** start Data section **

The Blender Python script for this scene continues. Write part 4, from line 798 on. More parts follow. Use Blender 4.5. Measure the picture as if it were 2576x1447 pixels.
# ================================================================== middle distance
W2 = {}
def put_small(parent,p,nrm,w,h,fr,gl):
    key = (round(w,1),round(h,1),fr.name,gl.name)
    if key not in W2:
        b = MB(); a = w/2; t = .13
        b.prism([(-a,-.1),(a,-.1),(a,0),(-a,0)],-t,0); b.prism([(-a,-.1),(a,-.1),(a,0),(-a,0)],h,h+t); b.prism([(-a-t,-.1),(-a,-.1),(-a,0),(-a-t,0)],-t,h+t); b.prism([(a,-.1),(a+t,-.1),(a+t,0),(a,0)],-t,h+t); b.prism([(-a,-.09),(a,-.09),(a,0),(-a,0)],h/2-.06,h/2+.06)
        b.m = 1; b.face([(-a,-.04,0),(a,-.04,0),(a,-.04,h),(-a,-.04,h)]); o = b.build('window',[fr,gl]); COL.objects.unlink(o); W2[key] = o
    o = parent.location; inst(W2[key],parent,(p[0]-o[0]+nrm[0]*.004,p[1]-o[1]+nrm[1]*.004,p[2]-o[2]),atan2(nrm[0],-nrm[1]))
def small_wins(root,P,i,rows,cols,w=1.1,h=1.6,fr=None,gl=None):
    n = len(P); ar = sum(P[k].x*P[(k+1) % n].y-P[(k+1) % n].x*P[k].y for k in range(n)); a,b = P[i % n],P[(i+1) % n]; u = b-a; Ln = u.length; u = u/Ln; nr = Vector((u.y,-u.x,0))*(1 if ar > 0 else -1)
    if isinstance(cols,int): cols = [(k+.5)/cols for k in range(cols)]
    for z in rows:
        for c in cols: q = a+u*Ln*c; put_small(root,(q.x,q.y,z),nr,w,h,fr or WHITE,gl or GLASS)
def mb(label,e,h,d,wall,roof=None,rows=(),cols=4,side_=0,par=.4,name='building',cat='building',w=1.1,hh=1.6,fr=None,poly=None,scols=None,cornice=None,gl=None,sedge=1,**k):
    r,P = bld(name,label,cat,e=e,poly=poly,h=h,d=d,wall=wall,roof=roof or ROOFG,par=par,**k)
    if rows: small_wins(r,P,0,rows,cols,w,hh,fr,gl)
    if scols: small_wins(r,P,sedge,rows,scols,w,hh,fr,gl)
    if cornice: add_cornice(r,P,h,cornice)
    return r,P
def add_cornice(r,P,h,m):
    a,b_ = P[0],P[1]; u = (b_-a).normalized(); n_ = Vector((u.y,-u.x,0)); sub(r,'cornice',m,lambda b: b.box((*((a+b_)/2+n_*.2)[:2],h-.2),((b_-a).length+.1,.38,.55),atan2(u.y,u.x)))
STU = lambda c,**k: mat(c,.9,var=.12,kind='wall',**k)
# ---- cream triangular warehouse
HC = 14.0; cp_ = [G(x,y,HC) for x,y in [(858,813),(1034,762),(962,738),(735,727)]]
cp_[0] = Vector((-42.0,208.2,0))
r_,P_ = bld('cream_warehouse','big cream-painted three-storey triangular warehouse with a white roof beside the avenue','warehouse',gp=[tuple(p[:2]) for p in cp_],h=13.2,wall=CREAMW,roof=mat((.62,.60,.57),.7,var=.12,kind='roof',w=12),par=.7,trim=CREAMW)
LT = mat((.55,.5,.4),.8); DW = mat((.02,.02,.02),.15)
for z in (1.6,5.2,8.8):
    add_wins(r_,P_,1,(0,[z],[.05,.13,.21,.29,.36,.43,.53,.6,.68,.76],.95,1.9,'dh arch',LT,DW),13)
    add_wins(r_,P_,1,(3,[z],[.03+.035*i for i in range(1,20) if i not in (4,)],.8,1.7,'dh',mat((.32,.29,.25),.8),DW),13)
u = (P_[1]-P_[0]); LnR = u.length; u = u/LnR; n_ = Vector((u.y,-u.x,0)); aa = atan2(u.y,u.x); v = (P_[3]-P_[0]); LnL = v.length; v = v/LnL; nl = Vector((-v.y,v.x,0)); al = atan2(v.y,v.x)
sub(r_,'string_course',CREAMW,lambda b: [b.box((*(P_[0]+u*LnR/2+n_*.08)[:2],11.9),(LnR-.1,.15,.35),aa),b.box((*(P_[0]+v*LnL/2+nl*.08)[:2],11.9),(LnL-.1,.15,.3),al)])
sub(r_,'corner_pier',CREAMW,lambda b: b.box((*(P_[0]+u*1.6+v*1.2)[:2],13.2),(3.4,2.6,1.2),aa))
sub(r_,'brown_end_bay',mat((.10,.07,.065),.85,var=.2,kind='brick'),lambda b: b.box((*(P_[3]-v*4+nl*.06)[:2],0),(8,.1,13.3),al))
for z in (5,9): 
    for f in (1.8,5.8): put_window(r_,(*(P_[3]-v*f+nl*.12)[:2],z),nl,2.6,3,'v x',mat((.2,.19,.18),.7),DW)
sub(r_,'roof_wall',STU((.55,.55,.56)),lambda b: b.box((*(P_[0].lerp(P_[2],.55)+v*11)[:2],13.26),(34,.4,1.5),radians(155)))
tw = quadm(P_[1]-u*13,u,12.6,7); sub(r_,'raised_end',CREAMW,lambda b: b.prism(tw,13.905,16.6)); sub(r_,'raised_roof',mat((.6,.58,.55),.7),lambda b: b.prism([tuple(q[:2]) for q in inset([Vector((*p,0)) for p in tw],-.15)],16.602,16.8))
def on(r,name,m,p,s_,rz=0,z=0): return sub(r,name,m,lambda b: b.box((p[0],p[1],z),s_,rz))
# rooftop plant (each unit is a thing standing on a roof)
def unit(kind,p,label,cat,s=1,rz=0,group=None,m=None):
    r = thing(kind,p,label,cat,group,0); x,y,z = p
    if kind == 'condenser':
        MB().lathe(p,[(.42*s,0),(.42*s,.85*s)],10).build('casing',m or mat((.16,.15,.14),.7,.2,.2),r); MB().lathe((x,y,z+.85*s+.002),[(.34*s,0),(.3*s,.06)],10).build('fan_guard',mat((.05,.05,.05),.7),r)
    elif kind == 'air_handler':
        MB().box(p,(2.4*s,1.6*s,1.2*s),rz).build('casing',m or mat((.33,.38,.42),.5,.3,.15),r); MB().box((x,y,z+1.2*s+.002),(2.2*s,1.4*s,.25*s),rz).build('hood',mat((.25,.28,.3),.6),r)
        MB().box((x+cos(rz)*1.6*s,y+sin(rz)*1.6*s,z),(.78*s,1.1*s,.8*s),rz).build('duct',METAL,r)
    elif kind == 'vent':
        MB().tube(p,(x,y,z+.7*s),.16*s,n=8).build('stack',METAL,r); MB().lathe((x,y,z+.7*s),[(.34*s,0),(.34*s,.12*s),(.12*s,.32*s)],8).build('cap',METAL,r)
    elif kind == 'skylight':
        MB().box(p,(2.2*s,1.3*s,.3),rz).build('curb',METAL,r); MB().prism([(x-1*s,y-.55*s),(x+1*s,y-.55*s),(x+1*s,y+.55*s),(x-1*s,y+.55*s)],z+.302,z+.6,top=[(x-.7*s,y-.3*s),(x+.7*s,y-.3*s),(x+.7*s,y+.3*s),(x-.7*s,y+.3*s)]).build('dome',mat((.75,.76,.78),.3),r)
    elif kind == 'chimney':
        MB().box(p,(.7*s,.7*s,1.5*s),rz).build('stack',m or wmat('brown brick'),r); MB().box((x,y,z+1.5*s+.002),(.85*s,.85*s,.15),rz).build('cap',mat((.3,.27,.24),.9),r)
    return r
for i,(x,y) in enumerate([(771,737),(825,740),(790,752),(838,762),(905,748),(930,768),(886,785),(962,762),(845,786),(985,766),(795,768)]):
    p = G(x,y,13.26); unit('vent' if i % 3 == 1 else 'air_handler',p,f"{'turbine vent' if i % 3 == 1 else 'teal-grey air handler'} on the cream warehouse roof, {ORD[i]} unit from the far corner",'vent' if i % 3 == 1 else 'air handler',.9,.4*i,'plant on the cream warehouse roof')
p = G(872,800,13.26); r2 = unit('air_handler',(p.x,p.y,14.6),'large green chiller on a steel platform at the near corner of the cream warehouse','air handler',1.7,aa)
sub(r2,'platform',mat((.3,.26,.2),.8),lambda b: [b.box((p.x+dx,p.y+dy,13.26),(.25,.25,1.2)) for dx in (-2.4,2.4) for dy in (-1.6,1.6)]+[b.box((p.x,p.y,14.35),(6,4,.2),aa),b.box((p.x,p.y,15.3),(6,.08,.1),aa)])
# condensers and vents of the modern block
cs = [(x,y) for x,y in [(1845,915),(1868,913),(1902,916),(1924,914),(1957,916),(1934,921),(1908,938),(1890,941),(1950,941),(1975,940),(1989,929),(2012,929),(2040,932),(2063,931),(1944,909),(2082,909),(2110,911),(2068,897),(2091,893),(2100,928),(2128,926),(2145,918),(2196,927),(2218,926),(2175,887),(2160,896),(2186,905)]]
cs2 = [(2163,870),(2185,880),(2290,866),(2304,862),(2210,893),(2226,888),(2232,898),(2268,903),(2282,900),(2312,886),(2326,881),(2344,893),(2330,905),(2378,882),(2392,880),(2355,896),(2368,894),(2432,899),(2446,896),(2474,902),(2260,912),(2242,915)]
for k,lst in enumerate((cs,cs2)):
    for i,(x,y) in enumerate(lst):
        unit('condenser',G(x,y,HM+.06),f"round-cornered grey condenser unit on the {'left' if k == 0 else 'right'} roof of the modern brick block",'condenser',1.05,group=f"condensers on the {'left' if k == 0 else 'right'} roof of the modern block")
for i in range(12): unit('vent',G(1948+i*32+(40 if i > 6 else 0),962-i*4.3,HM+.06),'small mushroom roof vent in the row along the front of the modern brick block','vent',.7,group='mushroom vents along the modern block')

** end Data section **

Say how many lines above hold the word "from", giving only the count.

* _Completed task_:
2